CHALLENGE:
Lines before the one containing "vm=N.new('ShaderNodeVectorMath'); vm.operation='SCALE'" are excluded; print that line and every line after it through the end of the material below, exactly.

GIVEN RECORDS:
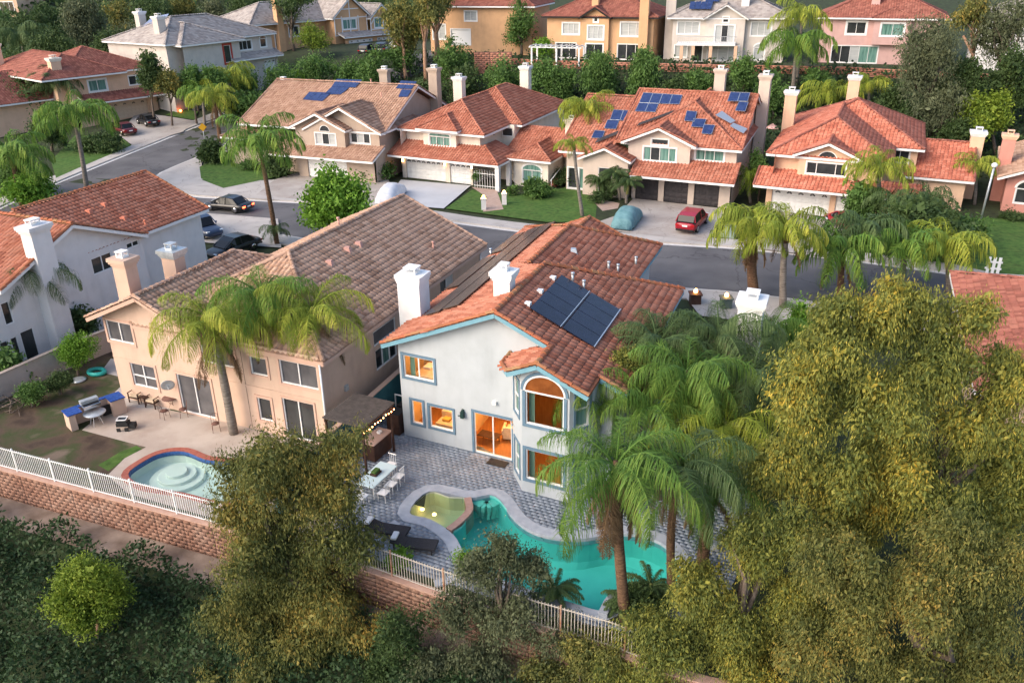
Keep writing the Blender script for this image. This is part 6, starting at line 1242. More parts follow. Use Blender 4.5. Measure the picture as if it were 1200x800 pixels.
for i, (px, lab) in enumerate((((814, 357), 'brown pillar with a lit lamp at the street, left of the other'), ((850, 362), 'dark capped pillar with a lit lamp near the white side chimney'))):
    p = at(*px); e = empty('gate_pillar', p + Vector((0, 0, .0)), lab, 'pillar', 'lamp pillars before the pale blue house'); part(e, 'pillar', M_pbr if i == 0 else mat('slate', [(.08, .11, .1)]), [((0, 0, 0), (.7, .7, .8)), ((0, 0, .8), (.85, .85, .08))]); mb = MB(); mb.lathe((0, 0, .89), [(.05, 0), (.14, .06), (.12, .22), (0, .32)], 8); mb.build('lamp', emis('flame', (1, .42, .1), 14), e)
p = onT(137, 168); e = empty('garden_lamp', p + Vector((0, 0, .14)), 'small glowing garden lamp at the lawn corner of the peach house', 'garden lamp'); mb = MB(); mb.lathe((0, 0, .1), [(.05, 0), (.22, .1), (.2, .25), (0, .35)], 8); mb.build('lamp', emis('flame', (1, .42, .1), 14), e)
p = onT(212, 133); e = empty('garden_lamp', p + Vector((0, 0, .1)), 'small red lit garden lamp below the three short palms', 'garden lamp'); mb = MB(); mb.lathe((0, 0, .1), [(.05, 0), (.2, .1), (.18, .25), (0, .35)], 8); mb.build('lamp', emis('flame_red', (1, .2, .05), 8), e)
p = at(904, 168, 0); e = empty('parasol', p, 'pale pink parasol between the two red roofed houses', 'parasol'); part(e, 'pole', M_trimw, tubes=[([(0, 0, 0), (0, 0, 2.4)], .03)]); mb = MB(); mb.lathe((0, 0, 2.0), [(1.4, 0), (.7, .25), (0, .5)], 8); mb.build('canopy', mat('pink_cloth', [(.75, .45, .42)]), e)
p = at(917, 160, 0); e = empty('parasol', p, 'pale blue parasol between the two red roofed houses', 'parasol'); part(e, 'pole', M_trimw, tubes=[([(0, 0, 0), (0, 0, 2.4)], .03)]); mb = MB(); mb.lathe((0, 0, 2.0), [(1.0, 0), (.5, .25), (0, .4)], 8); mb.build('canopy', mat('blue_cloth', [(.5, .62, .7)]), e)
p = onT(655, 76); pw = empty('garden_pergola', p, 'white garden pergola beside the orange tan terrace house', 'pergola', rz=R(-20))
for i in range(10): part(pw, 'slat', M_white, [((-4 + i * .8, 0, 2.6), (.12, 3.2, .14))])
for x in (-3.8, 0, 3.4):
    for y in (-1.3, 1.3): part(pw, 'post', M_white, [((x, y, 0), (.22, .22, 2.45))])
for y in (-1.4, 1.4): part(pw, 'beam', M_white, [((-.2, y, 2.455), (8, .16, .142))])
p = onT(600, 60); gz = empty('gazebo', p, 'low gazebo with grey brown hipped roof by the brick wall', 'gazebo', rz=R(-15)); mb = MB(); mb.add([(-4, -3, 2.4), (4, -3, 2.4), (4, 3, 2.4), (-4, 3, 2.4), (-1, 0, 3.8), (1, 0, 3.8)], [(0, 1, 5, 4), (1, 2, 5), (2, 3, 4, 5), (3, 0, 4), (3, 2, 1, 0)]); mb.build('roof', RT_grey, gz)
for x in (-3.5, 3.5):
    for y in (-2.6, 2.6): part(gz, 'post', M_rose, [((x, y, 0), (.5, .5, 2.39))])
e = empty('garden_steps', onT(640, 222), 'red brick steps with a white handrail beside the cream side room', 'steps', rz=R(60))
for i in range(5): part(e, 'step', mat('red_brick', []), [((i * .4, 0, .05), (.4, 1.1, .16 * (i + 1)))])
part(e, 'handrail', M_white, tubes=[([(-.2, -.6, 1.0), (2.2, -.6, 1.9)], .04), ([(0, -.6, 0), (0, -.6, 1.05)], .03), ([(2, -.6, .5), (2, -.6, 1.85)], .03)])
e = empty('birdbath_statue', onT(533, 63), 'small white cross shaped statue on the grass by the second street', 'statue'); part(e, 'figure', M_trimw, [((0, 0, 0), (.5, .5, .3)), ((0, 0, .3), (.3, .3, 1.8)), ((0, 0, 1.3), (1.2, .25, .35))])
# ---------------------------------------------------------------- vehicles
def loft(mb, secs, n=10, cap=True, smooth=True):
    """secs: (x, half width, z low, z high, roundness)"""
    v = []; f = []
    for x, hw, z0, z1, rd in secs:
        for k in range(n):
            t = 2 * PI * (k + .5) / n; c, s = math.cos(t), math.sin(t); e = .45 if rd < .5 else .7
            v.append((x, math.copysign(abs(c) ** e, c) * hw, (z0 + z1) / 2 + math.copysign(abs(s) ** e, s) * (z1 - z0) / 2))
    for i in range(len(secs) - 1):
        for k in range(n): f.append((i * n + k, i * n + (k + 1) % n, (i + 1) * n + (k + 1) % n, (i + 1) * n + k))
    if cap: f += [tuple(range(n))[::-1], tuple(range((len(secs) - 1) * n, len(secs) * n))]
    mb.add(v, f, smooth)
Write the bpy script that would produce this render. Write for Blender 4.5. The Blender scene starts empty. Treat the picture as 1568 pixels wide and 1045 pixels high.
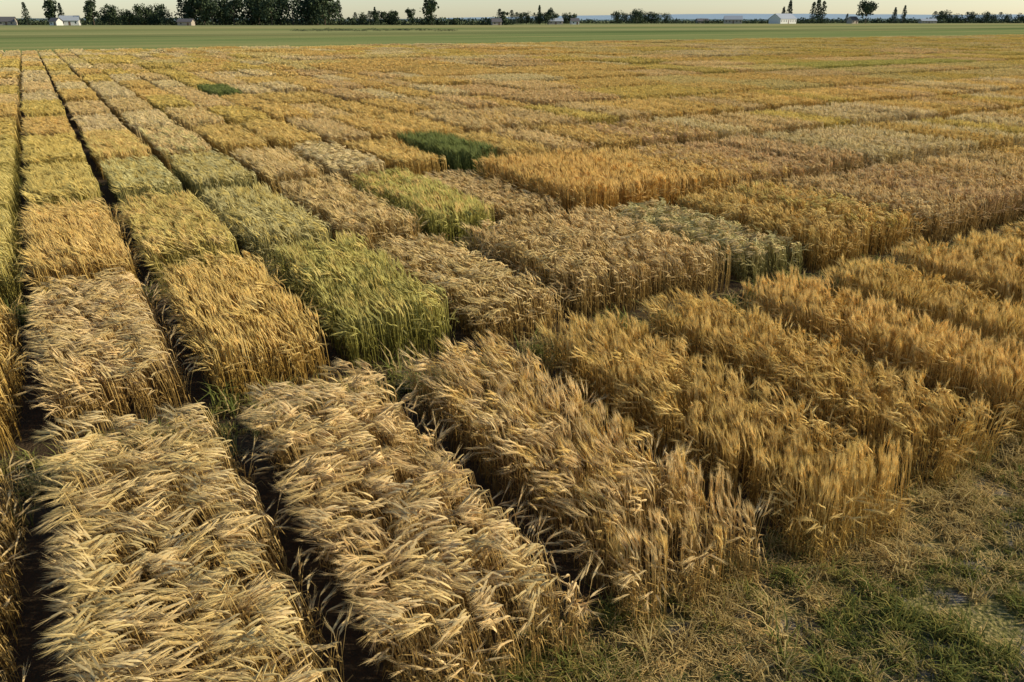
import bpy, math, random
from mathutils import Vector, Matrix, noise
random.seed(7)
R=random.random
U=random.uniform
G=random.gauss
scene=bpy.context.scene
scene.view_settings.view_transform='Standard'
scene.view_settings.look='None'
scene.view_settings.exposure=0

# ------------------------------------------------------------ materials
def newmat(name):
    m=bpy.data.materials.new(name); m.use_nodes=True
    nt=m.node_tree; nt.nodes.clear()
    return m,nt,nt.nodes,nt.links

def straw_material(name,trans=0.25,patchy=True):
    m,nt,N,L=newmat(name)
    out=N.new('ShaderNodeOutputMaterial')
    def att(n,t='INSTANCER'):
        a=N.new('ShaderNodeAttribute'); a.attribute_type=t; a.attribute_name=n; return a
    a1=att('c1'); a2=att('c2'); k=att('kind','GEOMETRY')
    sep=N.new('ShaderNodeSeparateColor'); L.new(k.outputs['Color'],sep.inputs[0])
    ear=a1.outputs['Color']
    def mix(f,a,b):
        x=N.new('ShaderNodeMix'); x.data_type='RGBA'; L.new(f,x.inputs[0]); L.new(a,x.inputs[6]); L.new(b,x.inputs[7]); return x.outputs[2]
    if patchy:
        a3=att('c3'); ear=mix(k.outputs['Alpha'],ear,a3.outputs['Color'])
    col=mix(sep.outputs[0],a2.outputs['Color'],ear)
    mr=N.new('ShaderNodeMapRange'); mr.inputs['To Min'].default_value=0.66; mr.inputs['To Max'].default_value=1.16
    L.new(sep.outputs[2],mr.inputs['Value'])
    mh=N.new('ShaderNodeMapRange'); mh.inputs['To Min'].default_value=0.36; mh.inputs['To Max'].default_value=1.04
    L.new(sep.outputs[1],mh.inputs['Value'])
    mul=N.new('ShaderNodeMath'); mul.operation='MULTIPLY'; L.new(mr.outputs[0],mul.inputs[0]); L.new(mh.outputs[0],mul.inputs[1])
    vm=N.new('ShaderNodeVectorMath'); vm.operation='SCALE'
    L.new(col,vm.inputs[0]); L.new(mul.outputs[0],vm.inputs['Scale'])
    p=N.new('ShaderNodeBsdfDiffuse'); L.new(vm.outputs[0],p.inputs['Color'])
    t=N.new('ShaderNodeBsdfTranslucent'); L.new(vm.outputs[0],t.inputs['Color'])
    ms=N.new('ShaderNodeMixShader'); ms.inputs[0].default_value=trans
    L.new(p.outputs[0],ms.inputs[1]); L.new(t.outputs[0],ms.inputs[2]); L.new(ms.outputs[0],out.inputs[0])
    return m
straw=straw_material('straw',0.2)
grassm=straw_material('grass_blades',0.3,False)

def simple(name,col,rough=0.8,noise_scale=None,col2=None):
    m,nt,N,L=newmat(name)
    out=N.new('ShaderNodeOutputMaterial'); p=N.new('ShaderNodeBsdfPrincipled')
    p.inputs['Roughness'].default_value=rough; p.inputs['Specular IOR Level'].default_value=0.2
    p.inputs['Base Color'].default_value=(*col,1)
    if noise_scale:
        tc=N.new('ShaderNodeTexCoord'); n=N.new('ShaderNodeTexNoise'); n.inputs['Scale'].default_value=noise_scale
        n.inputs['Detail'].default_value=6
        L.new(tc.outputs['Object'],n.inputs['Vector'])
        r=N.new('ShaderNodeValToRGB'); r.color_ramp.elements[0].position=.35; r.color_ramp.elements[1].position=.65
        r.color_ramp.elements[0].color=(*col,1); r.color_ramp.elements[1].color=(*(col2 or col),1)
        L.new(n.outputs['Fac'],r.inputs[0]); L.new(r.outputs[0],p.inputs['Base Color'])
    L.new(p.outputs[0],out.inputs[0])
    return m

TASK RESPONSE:
    vm=N.new('ShaderNodeVectorMath'); vm.operation='SCALE'
    L.new(col,vm.inputs[0]); L.new(mul.outputs[0],vm.inputs['Scale'])
    p=N.new('ShaderNodeBsdfDiffuse'); L.new(vm.outputs[0],p.inputs['Color'])
    t=N.new('ShaderNodeBsdfTranslucent'); L.new(vm.outputs[0],t.inputs['Color'])
    ms=N.new('ShaderNodeMixShader'); ms.inputs[0].default_value=trans
    L.new(p.outputs[0],ms.inputs[1]); L.new(t.outputs[0],ms.inputs[2]); L.new(ms.outputs[0],out.inputs[0])
    return m
straw=straw_material('straw',0.2)
grassm=straw_material('grass_blades',0.3,False)

def simple(name,col,rough=0.8,noise_scale=None,col2=None):
    m,nt,N,L=newmat(name)
    out=N.new('ShaderNodeOutputMaterial'); p=N.new('ShaderNodeBsdfPrincipled')
    p.inputs['Roughness'].default_value=rough; p.inputs['Specular IOR Level'].default_value=0.2
    p.inputs['Base Color'].default_value=(*col,1)
    if noise_scale:
        tc=N.new('ShaderNodeTexCoord'); n=N.new('ShaderNodeTexNoise'); n.inputs['Scale'].default_value=noise_scale
        n.inputs['Detail'].default_value=6
        L.new(tc.outputs['Object'],n.inputs['Vector'])
        r=N.new('ShaderNodeValToRGB'); r.color_ramp.elements[0].position=.35; r.color_ramp.elements[1].position=.65
        r.color_ramp.elements[0].color=(*col,1); r.color_ramp.elements[1].color=(*(col2 or col),1)
        L.new(n.outputs['Fac'],r.inputs[0]); L.new(r.outputs[0],p.inputs['Base Color'])
    L.new(p.outputs[0],out.inputs[0])
    return m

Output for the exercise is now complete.